Which One Are You? – Rudolf Horst, SVD

Luke 18:9-14a, 30th Sunday in Ordinary Time

When Jesus tells a parable, the persons in the story are usually nameless. That means Jesus wants us to identify with one of these persons, asking ourselves: Which person of the story am I? Think of the parable of the Prodigal Son. In the end we are confronted with the question: Am I like the son who returned and asked for forgiveness, or am I like the elder son who cannot forgive his brother?

Of course, we can easily deceive ourselves and automatically identify with the better person. I read that each year, at one of America’s leading Catholic universities, a professor does a survey with each incoming class of students. He puts to them this question: “If you were to die tonight and appear at the pearly gates, what would be your entry ticket?”

Nine out of ten bet their good character and behavior will gain them admission.

This is exactly the strategy used by the Pharisee in the parable told by Jesus. As we listen to this story today, the Pharisee strikes us as conceited. His real problem, though, is that he, like the students in the survey I mentioned, is out of touch with reality. And, by the way, being out of touch with reality is the definition of insanity.

Reality is that we are creatures and God is the creator. Heaven is the experience of sharing intimately in God’s inner life, participating in his immortality and friendship. And let us be honest, we have less of a claim to intimate friendship with God than a mosquito has to intimate friendship with us. As the Danish philosopher Kierkegaard said, there is an infinite qualitative distance between us and God.

In fact, standing on our own merits, we have absolutely no claim whatsoever on God. A claim is based on justice. Justice is about receiving our due and paying what we owe. We receive our very being and all we need to sustain that being from God. Therefore we owe him everything – perfect love, honor, obedience, and worship. And he owes us nothing. Showing up at church from time to time, tossing a few pesos in the basket, and trying to be basically decent people doesn’t quite cover the debt.

In fact, considering what we all owe, the Pharisee’s merits don’t appear all that more impressive than the tax-collector’s.

That’s why God sent Jesus. Through his act of perfect humility, obedience and love on the cross, He paid the debt that the entire race owed to God. That’s justice. And then he credited it to our account. That’s mercy. Another name for mercy is grace.

In the sixteenth century, exactly 500 years ago, Martin Luther, an Augustinian friar, studied St. Paul’s letters and came to a startling conclusion when he read in the Letter to the Ephesians: “for by grace you have been saved through faith; and this is not your own doing, it is the gift of God–not because of works, lest any man should boast” (Eph 2:8).

Wait a minute. Isn’t this Protestant doctrine?

No. In the words of my beloved author Peter Kreeft, “the Protestant Reformation began when a Catholic monk rediscovered a Catholic doctrine in a Catholic book.”

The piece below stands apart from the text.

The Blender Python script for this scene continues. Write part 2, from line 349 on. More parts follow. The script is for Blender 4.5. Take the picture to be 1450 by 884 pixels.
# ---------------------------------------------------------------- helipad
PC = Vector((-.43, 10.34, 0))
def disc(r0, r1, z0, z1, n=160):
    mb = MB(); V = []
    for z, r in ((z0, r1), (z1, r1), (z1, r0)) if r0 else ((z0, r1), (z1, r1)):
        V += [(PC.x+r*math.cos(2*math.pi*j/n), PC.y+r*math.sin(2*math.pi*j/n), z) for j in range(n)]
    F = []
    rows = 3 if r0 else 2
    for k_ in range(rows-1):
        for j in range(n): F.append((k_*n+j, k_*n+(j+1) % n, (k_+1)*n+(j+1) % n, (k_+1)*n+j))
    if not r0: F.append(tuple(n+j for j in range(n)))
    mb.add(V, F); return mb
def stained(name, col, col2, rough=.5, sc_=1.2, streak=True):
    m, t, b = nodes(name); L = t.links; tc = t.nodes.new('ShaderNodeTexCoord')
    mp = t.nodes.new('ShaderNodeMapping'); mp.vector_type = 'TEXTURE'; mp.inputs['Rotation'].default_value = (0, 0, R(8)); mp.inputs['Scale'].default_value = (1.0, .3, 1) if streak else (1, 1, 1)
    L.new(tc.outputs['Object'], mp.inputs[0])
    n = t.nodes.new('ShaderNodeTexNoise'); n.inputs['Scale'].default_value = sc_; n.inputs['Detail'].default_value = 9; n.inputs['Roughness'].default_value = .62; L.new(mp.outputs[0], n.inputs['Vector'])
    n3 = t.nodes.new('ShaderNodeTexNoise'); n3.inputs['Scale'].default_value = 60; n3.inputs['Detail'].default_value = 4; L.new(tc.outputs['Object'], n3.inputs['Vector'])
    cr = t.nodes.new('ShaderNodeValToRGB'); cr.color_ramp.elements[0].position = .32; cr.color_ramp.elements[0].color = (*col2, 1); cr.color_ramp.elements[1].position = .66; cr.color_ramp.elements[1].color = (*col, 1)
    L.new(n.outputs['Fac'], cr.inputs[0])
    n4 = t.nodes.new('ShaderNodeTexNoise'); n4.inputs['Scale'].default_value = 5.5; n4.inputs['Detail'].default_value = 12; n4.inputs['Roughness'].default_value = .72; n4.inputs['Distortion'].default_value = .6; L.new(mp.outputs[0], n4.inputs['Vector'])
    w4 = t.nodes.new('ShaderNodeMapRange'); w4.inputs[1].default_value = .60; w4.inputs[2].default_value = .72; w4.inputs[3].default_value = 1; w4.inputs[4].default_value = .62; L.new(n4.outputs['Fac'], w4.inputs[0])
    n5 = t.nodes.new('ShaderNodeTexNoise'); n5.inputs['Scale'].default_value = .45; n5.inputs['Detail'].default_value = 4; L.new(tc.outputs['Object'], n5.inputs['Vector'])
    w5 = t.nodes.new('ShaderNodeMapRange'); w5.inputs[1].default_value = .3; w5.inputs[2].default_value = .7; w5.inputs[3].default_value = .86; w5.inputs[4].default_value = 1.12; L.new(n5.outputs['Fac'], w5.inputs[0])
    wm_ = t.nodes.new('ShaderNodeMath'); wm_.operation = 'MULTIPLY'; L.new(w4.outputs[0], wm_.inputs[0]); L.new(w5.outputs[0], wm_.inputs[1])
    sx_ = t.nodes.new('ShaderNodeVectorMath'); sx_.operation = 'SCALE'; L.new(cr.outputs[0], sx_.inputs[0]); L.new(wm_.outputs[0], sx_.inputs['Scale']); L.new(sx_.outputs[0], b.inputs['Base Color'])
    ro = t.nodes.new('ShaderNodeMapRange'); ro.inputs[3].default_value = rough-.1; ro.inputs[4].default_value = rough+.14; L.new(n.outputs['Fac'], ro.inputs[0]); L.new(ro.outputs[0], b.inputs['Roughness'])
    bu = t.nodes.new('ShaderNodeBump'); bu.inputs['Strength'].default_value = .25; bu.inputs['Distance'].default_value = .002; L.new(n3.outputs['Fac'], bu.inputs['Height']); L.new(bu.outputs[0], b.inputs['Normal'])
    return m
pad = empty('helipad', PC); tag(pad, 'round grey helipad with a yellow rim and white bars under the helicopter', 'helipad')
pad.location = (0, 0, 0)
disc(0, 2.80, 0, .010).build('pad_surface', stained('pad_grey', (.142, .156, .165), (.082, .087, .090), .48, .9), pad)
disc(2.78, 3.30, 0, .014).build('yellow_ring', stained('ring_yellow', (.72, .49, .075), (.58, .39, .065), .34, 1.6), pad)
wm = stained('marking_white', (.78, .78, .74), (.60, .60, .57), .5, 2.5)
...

Talking to most Catholics in Luther’s day, you would never know this was Catholic doctrine. And the college survey I mentioned at the beginning illustrates that the same is regrettably true today. Most appear to be under the illusion of the Pharisee that they deserve salvation based on their good deeds.

The teaching of the Church has always been that it’s all grace. Whatever natural blessings we enjoy – health, job, family, education – are gifts. Did we have to labor at all to attain what we have? Usually yes. But we were created out of nothing. And so, even our very existence and ability to labor is a gift. It’s grace.

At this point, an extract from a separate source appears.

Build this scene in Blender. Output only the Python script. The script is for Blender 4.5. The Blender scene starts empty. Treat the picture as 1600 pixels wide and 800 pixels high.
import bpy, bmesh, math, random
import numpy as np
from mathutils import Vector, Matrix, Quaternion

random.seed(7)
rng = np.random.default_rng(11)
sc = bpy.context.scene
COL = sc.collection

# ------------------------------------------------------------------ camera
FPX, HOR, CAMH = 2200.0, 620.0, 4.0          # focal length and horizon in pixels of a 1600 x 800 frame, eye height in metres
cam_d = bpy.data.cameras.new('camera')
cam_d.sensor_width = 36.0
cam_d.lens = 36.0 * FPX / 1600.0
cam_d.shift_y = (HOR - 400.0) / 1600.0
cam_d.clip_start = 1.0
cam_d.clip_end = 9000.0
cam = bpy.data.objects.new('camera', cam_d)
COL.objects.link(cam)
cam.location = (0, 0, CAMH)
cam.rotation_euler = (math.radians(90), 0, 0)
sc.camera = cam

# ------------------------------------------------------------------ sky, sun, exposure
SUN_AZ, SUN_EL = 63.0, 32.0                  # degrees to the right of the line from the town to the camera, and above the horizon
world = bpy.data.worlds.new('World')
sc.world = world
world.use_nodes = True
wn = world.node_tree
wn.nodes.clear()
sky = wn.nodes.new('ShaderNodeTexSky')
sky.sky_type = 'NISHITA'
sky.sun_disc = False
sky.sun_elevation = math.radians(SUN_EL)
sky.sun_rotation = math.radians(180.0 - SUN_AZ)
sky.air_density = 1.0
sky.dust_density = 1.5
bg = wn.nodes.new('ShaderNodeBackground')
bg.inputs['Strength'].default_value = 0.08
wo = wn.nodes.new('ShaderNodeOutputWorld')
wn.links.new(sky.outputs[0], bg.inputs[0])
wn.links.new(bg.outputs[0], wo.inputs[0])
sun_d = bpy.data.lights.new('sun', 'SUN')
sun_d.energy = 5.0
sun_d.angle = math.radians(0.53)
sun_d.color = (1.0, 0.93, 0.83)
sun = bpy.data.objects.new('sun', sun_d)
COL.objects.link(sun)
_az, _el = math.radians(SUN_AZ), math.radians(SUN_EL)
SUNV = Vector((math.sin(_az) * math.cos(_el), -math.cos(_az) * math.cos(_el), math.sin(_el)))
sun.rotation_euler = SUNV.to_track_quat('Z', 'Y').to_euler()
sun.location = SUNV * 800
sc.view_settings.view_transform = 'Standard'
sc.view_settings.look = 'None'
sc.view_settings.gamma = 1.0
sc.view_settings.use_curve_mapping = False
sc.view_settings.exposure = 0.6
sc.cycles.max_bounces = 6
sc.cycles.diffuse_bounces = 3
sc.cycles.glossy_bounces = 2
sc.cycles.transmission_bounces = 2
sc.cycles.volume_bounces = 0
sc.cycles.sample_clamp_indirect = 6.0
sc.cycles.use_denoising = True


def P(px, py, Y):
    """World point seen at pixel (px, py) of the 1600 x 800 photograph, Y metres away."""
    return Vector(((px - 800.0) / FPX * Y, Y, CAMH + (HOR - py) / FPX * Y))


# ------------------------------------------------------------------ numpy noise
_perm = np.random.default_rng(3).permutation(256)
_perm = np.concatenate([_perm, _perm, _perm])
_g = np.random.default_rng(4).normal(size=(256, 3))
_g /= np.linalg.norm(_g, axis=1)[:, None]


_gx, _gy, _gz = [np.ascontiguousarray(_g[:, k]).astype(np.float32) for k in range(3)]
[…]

If we enjoy a personal, intimate relationship with God as our Father and Jesus as our brother, that’s a gift as well. It’s grace.

Do we have to labor spiritually to do God’s will and walk in the path of good works that God has marked out for us? (Ephesians 2:10). Of course. But the very ability to know God’s will and love as God loves is pure grace.

The tax collector was under no illusions: he knew that he deserved nothing but judgment. So he asked for mercy. This is the sane thing to do. The Pharisee, under the illusion that his works made him righteous, didn’t think he needed grace, so didn’t ask. That’s insane.

Humility is not only sane, it is liberating. It enables us to stop thinking about what we have done and what we deserve and focus instead on what He has done and how much He deserves.

Humility may begin with beating one’s breast and looking at the ground. After all, the term “humility” comes from the word “humus” or earth. But mature humility looks up to heaven. Not with the arrogance of the Pharisee, mind you, but with joyful thanksgiving of those who are thrilled to know that they are loved.